◆ Problem description
Starting with the first line of the listing, quote each line exactly until and including the one with "COL = sc.collection", leaving pictures out.

------------------------------------------------------------------------

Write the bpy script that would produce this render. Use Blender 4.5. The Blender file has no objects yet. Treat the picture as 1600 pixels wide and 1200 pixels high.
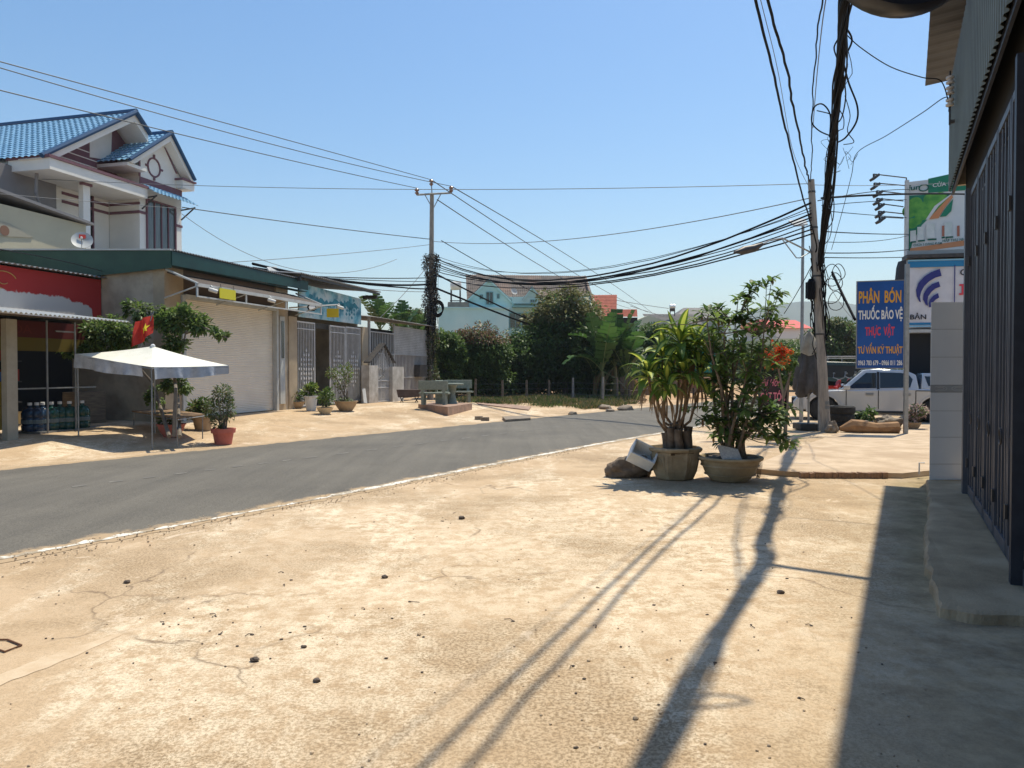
import bpy, math, random
import numpy as np
from mathutils import Vector, Matrix, noise as mnoise
PI = math.pi
random.seed(7); rng = np.random.default_rng(11)
sc = bpy.context.scene
COL = sc.collection

# ---------------------------------------------------------------- camera
EYE = 1.7; PITCH = math.radians(1.09); FPX = 1155.0
cam = bpy.data.cameras.new('camera'); cam.lens = 26.0; cam.sensor_width = 36.0
cam.clip_end = 9000; cam.clip_start = 0.05
camo = bpy.data.objects.new('camera', cam); COL.objects.link(camo)
camo.location = (0, 0, EYE); camo.rotation_euler = (PI / 2 - PITCH, 0, 0)
sc.camera = camo

# ---------------------------------------------------------------- world, sun, exposure
SUN_EL = math.radians(65.8); SUN_AZ = math.radians(38)
w = bpy.data.worlds.new('World'); sc.world = w; w.use_nodes = True
nt = w.node_tree; bg = nt.nodes['Background']
sky = nt.nodes.new('ShaderNodeTexSky'); sky.sky_type = 'NISHITA'; sky.sun_disc = False
sky.sun_elevation = SUN_EL; sky.sun_rotation = SUN_AZ
sky.altitude = 0; sky.air_density = 1.35; sky.dust_density = .8; sky.ozone_density = 3.8
hs_ = nt.nodes.new('ShaderNodeHueSaturation'); hs_.inputs['Saturation'].default_value = 1.2; hs_.inputs['Hue'].default_value = .5
nt.links.new(sky.outputs[0], hs_.inputs['Color']); nt.links.new(hs_.outputs[0], bg.inputs[0]); bg.inputs[1].default_value = 0.128
sd = bpy.data.lights.new('sun', 'SUN'); sd.energy = 4.7; sd.angle = math.radians(0.6); sd.color = (1, .92, .74)
so = bpy.data.objects.new('sun', sd); COL.objects.link(so)
sdir = Vector((math.sin(SUN_AZ) * math.cos(SUN_EL), math.cos(SUN_AZ) * math.cos(SUN_EL), math.sin(SUN_EL)))
so.rotation_euler = sdir.to_track_quat('Z', 'Y').to_euler(); so.location = (5, 5, 30)
sc.view_settings.view_transform = 'Standard'; sc.view_settings.look = 'None'
sc.view_settings.exposure = 0.2; sc.view_settings.gamma = 1.0

# ---------------------------------------------------------------- photo -> world helpers (points get their own real distance)
def ray(px, py):
    u = (px - 800) / FPX; v = (600 - py) / FPX
    return Vector((u, math.cos(PITCH) + v * math.sin(PITCH), -math.sin(PITCH) + v * math.cos(PITCH)))
def P(px, py, Y):
    r = ray(px, py); return Vector((0, 0, EYE)) + r * (Y / r.y)
def G(px, py, z=0.0):
    r = ray(px, py); return Vector((0, 0, EYE)) + r * ((z - EYE) / r.z)
class Frame:
    """a vertical plane: u along d, w along e (outwards to the right of d), z up"""
    def __init__(s, O, d):
        s.O = Vector((O[0], O[1], 0)); s.d = Vector((d[0], d[1], 0)).normalized(); s.e = Vector((s.d.y, -s.d.x, 0))
    def p(s, u, w, z): return s.O + s.d * u + s.e * w + Vector((0, 0, z))
    def h(s, px, py, w=0.0):
        r = ray(px, py); o = s.O + s.e * w
        t = (o.x * s.e.x + o.y * s.e.y) / (r.x * s.e.x + r.y * s.e.y)
        q = r * t; q2 = q - o
        return (q2.x * s.d.x + q2.y * s.d.y, EYE + q.z)
    def u(s, px, w=0.0): return s.h(px, 578, w)[0]
    def z(s, px, py, w=0.0): return s.h(px, py, w)[1]

# ---------------------------------------------------------------- mesh builder
class MB:
    def __init__(s): s.v = []; s.f = []; s.m = []; s.mi = 0
    def add(s, vs, fs):
        b = len(s.v); s.v += [tuple(x) for x in vs]
        for f in fs: s.f.append(tuple(b + i for i in f)); s.m.append(s.mi)
        return s
    def hexa(s, p):          # 8 points: bottom 4 ccw, top 4 ccw
        return s.add(p, [(0, 3, 2, 1), (4, 5, 6, 7), (0, 1, 5, 4), (1, 2, 6, 5), (2, 3, 7, 6), (3, 0, 4, 7)])
    def box(s, x0, x1, y0, y1, z0, z1):
        return s.hexa([(x0, y0, z0), (x1, y0, z0), (x1, y1, z0), (x0, y1, z0), (x0, y0, z1), (x1, y0, z1), (x1, y1, z1), (x0, y1, z1)])
    def obox(s, c, ax, ay, az):   # centre and three half-axes
        c, ax, ay, az = map(Vector, (c, ax, ay, az))
        return s.hexa([c - ax - ay - az, c + ax - ay - az, c + ax + ay - az, c - ax + ay - az,
                       c - ax - ay + az, c + ax - ay + az, c + ax + ay + az, c - ax + ay + az])
    def fbox(s, F, u0, u1, w0, w1, z0, z1):
        if u0 > u1: u0, u1 = u1, u0
        if w0 > w1: w0, w1 = w1, w0
        q = F.p
        return s.hexa([q(u0, w1, z0), q(u1, w1, z0), q(u1, w0, z0), q(u0, w0, z0), q(u0, w1, z1), q(u1, w1, z1), q(u1, w0, z1), q(u0, w0, z1)])
    def prism(s, pts, ext):
        pts = [Vector(p) for p in pts]; ext = Vector(ext); n = len(pts)
        fs = [tuple(range(n)), tuple(range(2 * n - 1, n - 1, -1))]
        for i in range(n):
            j = (i + 1) % n; fs.append((j, i, n + i, n + j))
        return s.add(pts + [p + ext for p in pts], fs)
    def fprism(s, F, uz, w0, w1):   # polygon in (u,z), extruded w0..w1
        return s.prism([F.p(u, w0, z) for u, z in uz], F.e * (w1 - w0))
    def tube(s, pts, r, n=8, cap=True):
        pts = [Vector(p) for p in pts]; k = len(pts)
        rs = [r] * k if not hasattr(r, '__len__') else list(r)
        if k < 2: return s
        t0 = (pts[1] - pts[0]).normalized()
        a = t0.orthogonal().normalized(); vs = []
        for i, p in enumerate(pts):
            t = (pts[min(i + 1, k - 1)] - pts[max(i - 1, 0)])
            t = t.normalized() if t.length > 1e-9 else t0
            a = (a - t * a.dot(t)); a = a.normalized() if a.length > 1e-6 else t.orthogonal().normalized()
            b = t.cross(a)
            for j in range(n):
                q = 2 * PI * j / n; vs.append(p + (a * math.cos(q) + b * math.sin(q)) * rs[i])
        fs = []
        for i in range(k - 1):
            for j in range(n):
                l = (j + 1) % n; fs.append((i * n + j, i * n + l, (i + 1) * n + l, (i + 1) * n + j))
        if cap: fs += [tuple(range(n - 1, -1, -1)), tuple(range((k - 1) * n, k * n))]
        return s.add(vs, fs)
    def lathe(s, prof, c=(0, 0, 0), n=24, ax=None, squash=None):   # profile of (r,z)
        c = Vector(c); M = Matrix.Identity(3) if ax is None else Vector(ax).to_track_quat('Z', 'Y').to_matrix()
        vs = []; k = len(prof)
        for r, z in prof:
            for j in range(n):
                q = 2 * PI * j / n; vs.append(c + M @ Vector((r * math.cos(q), r * math.sin(q), z)))
        fs = []
        for i in range(k - 1):
            for j in range(n):
                l = (j + 1) % n; fs.append((i * n + j, i * n + l, (i + 1) * n + l, (i + 1) * n + j))
        fs += [tuple(range(n - 1, -1, -1)), tuple(range((k - 1) * n, k * n))]
        return s.add(vs, fs)
    def grid(s, fn, nu, nv):
        vs = [fn(i / nu, j / nv) for j in range(nv + 1) for i in range(nu + 1)]
        fs = [(j * (nu + 1) + i, j * (nu + 1) + i + 1, (j + 1) * (nu + 1) + i + 1, (j + 1) * (nu + 1) + i) for j in range(nv) for i in range(nu)]
        return s.add(vs, fs)
    def blob(s, c, rx, ry, rz, seed=0, amp=.25, nu=12, nv=8, fr=1.6, flat=None, a2=0):
        c = Vector(c); vs = []; fs = []
        for j in range(nv + 1):
            th = PI * j / nv
            for i in range(nu):
                ph = 2 * PI * i / nu
                d = Vector((math.sin(th) * math.cos(ph), math.sin(th) * math.sin(ph), math.cos(th)))
                k = 1 + amp * mnoise.noise(d * fr + Vector((seed * 7.3, seed * 1.7, seed * 3.1))) * 1.6
                if a2: k += a2 * mnoise.fractal(d * 4.3 + Vector((seed, 2, 1)), .8, 2.1, 5)
                q = Vector((d.x * rx, d.y * ry, d.z * rz)) * k
                if flat is not None: q.z = max(q.z, flat)
                vs.append(c + q)
        for j in range(nv):
            for i in range(nu):
                l = (i + 1) % nu; fs.append((j * nu + i, (j + 1) * nu + i, (j + 1) * nu + l, j * nu + l))
        return s.add(vs, fs)
    def build(s, name, mats, parent=None, smooth=False, bevel=0, origin=None, angle=40):
        me = bpy.data.meshes.new(name)
        o3 = Vector(origin) if origin is not None else (WORLDPOS.get(parent.name, Vector((0, 0, 0))) if parent is not None else Vector((0, 0, 0)))
        me.from_pydata([(x - o3.x, y - o3.y, z - o3.z) for x, y, z in s.v], [], s.f)
        for m in (mats if isinstance(mats, (list, tuple)) else [mats]): me.materials.append(m)
        me.polygons.foreach_set('material_index', s.m)
        if smooth:
            me.polygons.foreach_set('use_smooth', [True] * len(me.polygons))
            if angle: me.set_sharp_from_angle(angle=math.radians(angle))
        me.update()
        o = bpy.data.objects.new(name, me); COL.objects.link(o)
        if parent is not None: o.parent = parent
        WORLDPOS[o.name] = o3
        if origin is not None and parent is None: o.location = o3
        if bevel:
            b = o.modifiers.new('bevel', 'BEVEL'); b.width = bevel; b.segments = 2; b.limit_method = 'ANGLE'; b.angle_limit = math.radians(50)
        return o
WORLDPOS = {}
def tag(o, label=None, cat=None, group=None, kind=None):
    if label: o['label'] = label
    if cat: o['category'] = cat
    if group: o['group'] = group
    if kind: o['kind'] = kind
    return o
def thing(name, label, cat, loc=(0, 0, 0), group=None):
    o = bpy.data.objects.new(name, None); COL.objects.link(o); o.location = loc; o.empty_display_size = .2
    WORLDPOS[o.name] = Vector(loc); return tag(o, label, cat, group)
def dup(o, loc=None, rotz=None, label=None, parent=None, scale=None):
    c = o.copy(); COL.objects.link(c)
    if parent is not None: c.parent = parent
    if loc is not None: c.location = loc
    if rotz is not None: c.rotation_euler = (0, 0, rotz)
    if scale is not None: c.scale = scale if hasattr(scale, '__len__') else (scale,) * 3
    if label: c['label'] = label
    for ch in list(o.children): dup(ch, parent=c)
    return c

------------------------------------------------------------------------

◆ Completed exercise
Write the bpy script that would produce this render. Use Blender 4.5. The Blender file has no objects yet. Treat the picture as 1600 pixels wide and 1200 pixels high.
import bpy, math, random
import numpy as np
from mathutils import Vector, Matrix, noise as mnoise
PI = math.pi
random.seed(7); rng = np.random.default_rng(11)
sc = bpy.context.scene
COL = sc.collection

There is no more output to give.